In the house where I grew up, I shared a room with two older brothers. I was a nosy kid, and I have a lot of happy memories of looking through my brothers’ books and whatnot while they weren’t around. One day – this is decades back; I can at least remember that it was sunny – I found a paperback that my brother Paul had picked up somewhere. Paul liked science-fiction This was sci-fi. It was by Harry Harrison, and it was one of his Stainless Steel Rat novels.
Actually, it was a very special one, an odd one. But we’ll get to that in a second. Harry Harrison was a big deal in 20th century sci-fi, a writer who moved from illustrating comics to turning out novels that existed in the raggedy edge-lands between parodying space operas and reveling in their excesses. However he handled things, he always brought an anti-war message that was sometimes hidden, given the rather conservative genre he worked within. Outside of the Stainless Steel Rat books – the Rat is a charming con-man and occasional hero – he’s probably best known for writing the novel that Soylent Green was loosely based upon.
So yes, the book of Paul’s I’d found was a bit of an oddity amongst Harrison’s output. It was a game book. You Can Be The Stainless Steel Rat was published in 1985, according to my lovely eBay copy, battered but still with a bit of gloss on the cover. 1985! This means it hit right in the middle of the Choose Your Own Adventure craze, and it cleaves tight to many of the genre’s standards, like numbered sections that come with choices at the end. As a reader, you ping back and forth through the book following your instincts, and probably keeping a finger or two marking previous choices for the moments in which your instincts fail.
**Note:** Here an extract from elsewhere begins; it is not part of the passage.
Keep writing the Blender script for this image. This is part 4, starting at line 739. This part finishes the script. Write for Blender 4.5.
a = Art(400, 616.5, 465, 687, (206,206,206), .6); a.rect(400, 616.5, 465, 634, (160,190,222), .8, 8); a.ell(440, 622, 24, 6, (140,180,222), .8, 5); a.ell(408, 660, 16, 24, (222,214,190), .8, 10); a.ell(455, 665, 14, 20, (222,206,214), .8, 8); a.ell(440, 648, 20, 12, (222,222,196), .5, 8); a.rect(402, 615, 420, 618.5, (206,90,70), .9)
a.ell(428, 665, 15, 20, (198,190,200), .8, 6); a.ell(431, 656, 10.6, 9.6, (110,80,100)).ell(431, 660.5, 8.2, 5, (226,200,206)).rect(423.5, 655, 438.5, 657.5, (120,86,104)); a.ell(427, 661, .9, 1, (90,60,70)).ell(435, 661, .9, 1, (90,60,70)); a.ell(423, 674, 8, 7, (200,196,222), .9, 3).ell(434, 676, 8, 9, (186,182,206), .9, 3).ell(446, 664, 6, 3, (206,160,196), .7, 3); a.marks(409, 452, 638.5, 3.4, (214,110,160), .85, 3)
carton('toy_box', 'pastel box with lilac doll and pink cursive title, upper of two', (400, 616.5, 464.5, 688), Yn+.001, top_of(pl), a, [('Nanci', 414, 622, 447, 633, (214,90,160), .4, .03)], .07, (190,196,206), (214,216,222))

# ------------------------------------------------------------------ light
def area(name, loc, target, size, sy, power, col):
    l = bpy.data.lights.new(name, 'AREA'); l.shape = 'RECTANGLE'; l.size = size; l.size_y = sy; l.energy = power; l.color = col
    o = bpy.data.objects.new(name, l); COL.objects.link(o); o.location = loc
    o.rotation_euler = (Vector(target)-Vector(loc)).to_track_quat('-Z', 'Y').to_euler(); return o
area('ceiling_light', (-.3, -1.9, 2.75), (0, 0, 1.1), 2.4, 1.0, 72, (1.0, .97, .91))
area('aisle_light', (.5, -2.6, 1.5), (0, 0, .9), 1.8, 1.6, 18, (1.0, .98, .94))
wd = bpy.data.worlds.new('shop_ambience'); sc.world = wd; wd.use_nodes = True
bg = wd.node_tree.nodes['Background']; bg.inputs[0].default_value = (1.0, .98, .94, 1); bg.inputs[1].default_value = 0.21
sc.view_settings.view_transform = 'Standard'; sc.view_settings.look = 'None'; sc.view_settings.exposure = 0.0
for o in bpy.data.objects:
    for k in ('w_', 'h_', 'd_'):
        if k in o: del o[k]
I have no idea why I started to read this book back then – other than I would have been very young, and the whole thing struck me as being pleasantly illicit. A book aimed at teenagers, at least, with a cover that promised easy access to carnage. That would have been enough for me. I can certainly remember why I kept reading, though: far from going over my head – although I’m sure some of it did – the book was charming and light, and the action, narrated by the Rat himself was often funny.
The Rat didn’t just describe the scenes and the choices the reader faced, he commented on their actions, and specifically their many failures. When the reader gets hit on the head for about the thirtieth time, the Rat asks whether they are secretly getting something out of it. When the reader makes a risky choice, he tells them how stupid they are, and sometimes gives them a second chance to make a better decision.
I love Choose Your Own Adventures, and for whatever reason, a few days back I found myself filled with a desire to return to this formative example. Days later, I had the book again, looking at that beautifully garish cover for the first time in at least thirty years. I’ve spent the last few hours re-reading and re-re-reading. And it’s fascinating stuff.